Thoughts on YouTube and the Music Industry

Since it's debut and popularity explosion, there's been some controversy over YouTube. Much of the debate stems from more copyright infringement issues and problems with people uploading material from ripped DVDs (copyrighted) etc. To be honest, I never really was into YouTube when it first debuted, maybe because I had no desire to watch "regular" people's videos. When I discovered it's wealth of concert footage though, I was hooked, as I'm sure you can tell by how many great concert clips I've shared on the Soul of Rock 'n' Roll. There are lots of great uses for YouTube, but I think it really shines when involved with the music industry and see this outlet as a major force in helping to revolutionize the way music reaches the masses.

In terms of illegal content and the issues that stem from it, YouTube also has a pretty wide selection, but I don't really see that as a bad thing. Sure, uploading copyrighted materials is illegal...BUT, just like with downloading I think that YouTube clips have actually increased the amount of music (both in album and DVD format that I've purchased over the years and will continue to increase it further. Being able to watch a clip from say... a Rolling Stones concert DVD set, might just be the difference between adding that set to my collection or not.

There is also the "rarity" factor. A lot of concert footage on YouTube, although copyrighted, is rare enough that many fans might otherwise never be able to see it. Take footage I shared of the Velvet Underground, or better yet Leadbelly and Woodie Guthrie. These bits of film are rare enough that the audience who might otherwise get to see them is minuscule when compared to the people who can view it on the Internet. If copyrights had immediately caused that footage to be pulled, or had prevented it from being uploaded at all, then a huge swatch of people would never get to see and enjoy it. The same is true of the clips of the recent Led Zeppelin concert I shared, many of which have recently been pulled from the site and is what sparked me to take this look at YouTube and the music industry. Only a few thousand people were able to attend that show, but more than a few million wanted to, and to be able to have even a few clips of such an amazing event online right away (so we don't have to way for the DVD release), even for as short a period as they were, provided a huge service to the fans that cannot be overlooked.

What is the point of having great concert footage, or music or music videos if the people who are interested in them, can't enjoy them easily?

This rarity factor is one of the way's I think YouTube has really started to revolutionize the music industry, by hosting some of the rarer music moments that might otherwise not be available and would be lost to history. This is not the only way through, as there is still plenty of legal content hosted and uploaded for promotional purposes as well.
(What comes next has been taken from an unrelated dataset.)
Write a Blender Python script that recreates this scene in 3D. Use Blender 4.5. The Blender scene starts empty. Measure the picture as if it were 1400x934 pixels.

In terms of legal content, YouTube (and related sites) has virtually become the next MTV as the place where bands can display music videos, both professional and otherwise, with a few major distinctions.

Even during it's heyday, there were some videos that were shown repeatedly over and over again to the point of excess on MTV... usually causing people to become sick of the band and probably crippling their career (or maybe not). Because the user gets to choose what they watch on YouTube, the repetitiveness only comes into play if you decide to watch the same video until you're sick of it, in which case you deserve what you get. The other is a far bigger and better distinction between the two, namely that literally anyone can upload their music videos, concert footage and have it viewed potentially by millions. That has really opened the doors for up and coming talent making YouTube quite a force in discovering new bands. I know I always check out a band's videos if they're embedded in their webpage, myspace or whatever and I have found bands via YouTube as well. This is really where I can see an exciting future for the music industry and the shift is already in full swing with a number of YouTube-esque sites up and running that are dedicated to nothing by music videos and concert footage.

I guess in terms of both some of the more illegal clips, as well as the legal clips, I see YouTube as a fantastic thing for the music industry. It's great as a place for rare footage of artists and as a promotional tool for bands both large and small. I understand all the legal issues with copyrights etc, but really think that embracing a media like YouTube is a far better option than condemning it and campaigning to get all copyrighted clips removed.

The debate will surely rage on (there is a legal suit going on with Viacom and YouTube still, I believe). Which ever way it goes, I'm going to continue to share some of the clips I find interesting from YouTube for as long as I can, because I believe in sharing those music related moments with people I think will enjoy them.